Baca berita tanpa iklan. Gabung Kompas.com+

Titik Nol (26): Everest Base Camp

Kompas.com - 08/09/2008, 07:36 WIB

Donchuk tak terlalu bagus bahasa Mandarinnya, agak susah saya mengerti ucapannya karena dicampur-campur dengan kata bahasa Tibet. Tetapi ia masih mending, kebanyakan orang Tibet di desa tak bisa Mandarin sama sekali.

Semilir angin berembus mengibas telinga saya. Dingin. Semula saya tak menduga akan berangkat ke kaki Everest. Uang saya tak banyak. Dan yang saya dengar, untuk berangkat ke Everest turis harus menghabiskan banyak dana. Pertama, untuk beli permit, 150 Yuan. Kemudian coba dibolehkan naik jip, bisa ribuan Yuan kalau dari Lhasa plus karcis masuk mobil yang sampai 450 Yuan. Lantas, masuk ke daerah Taman Nasional Qomolangma harus naik mobil pemerintah, Eco-bus, 80 Yuan sekali jalan. Belum lagi kalau mau trekking ke Everest, tarifnya 100 dolar per hari. Bagi kantong saya yang tipis, Everest cuma mimpi.

Tetapi Donchuk membuat mimpi saya menjadi nyata.

Naik sepeda motor ke Everest juga petualangan tersendiri. Pertama, pos tentara perbatasan di Shegar, memeriksa paspor. Tak ada permit pun tak masalah. Kemudian di dusun Chay ada pemeriksaan tiket dan paspor.. Kebetulan waktu beli tiket tadi, tanpa ditanya, saya mendapat tiket untuk Warga Negara China. Mungkin karena tampang saya yang sudah persis penduduk lokal, jadi tak perlu menunjukkan paspor dan permit.
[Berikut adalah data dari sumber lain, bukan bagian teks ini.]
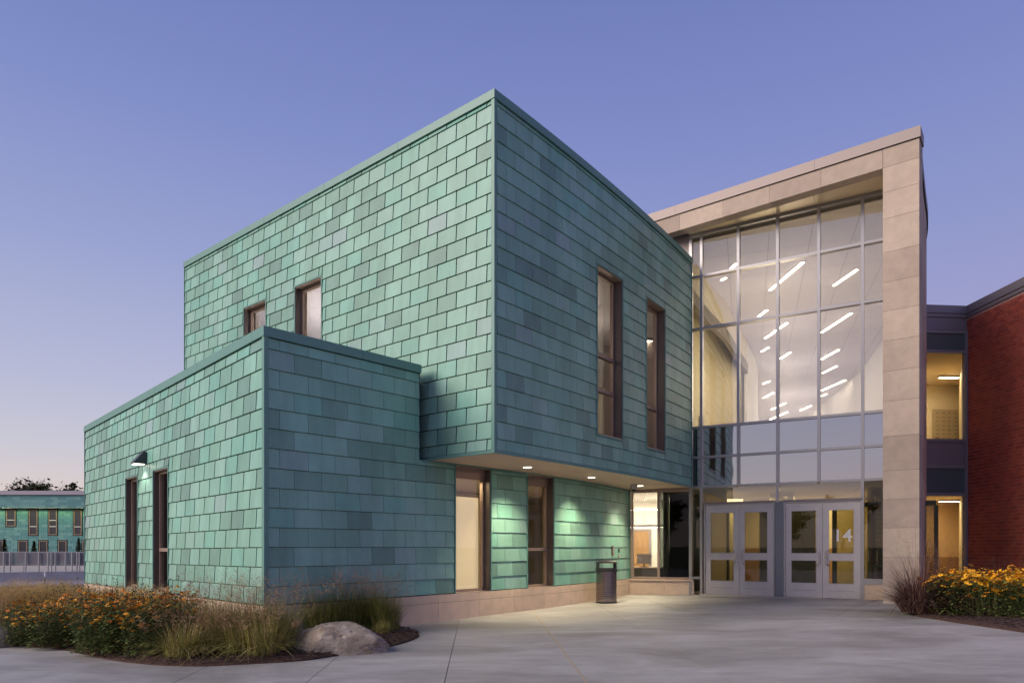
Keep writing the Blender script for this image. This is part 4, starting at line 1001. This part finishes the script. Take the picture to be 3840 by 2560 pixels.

Pemandangan Tibet yang sudah berkerut-kerut hebat karena puncak gunung tinggi yang menggapai langit, di sini lebih dramatis lagi. Everest masih jauh, tetapi saya seperti sudah sampai di alam mimpi. Langit biru dengan arakan mega, lembah hijau dikurung bukit yang sambung menyambung, di kejauhan gunung megah bertahta salju putih. Bagi Donchuk, pemandangan seperti ini sudah biasa. Tetapi saya, mimpi pun tak berani membayangkannya.

Di desa Tashirom, kami berhenti makan siang. Harga makanan di sini mahal sekali. Saya tak berani makan banyak.. Yang menakjubkan, di pedalaman Tibet seperti ini, masih ada orang Han dari provinsi Sichuan yang membuka toko, warung, dan hotel. Orang China memang merambah seluruh dunia untuk mencari nafkah, bahkan sampai ke kaki Everest.

Selanjutnya perjalanan yang menyiksa. Kami menurun bukit terjal. Jalan berbelok-belok bak spiral. Turun sedikit, kemudian ke kanan, dua ratus meter, lalu turun sedikit, ke kiri dua ratus meter, lalu turun sedikit lagi, ke kanan lagi, turun, ke kiri.... Kata Donchuk totalnya ada 108 belokan. Angka 108 memang angka keramat, pembawa keberuntungan bagi orang Buddha, tetapi 108 belokan di gunung tinggi sama sekali bukan keberuntungan. Yang ada pundak pegal dan kepala pusing, walaupun cuma sekadar duduk di boncengan sepeda motor.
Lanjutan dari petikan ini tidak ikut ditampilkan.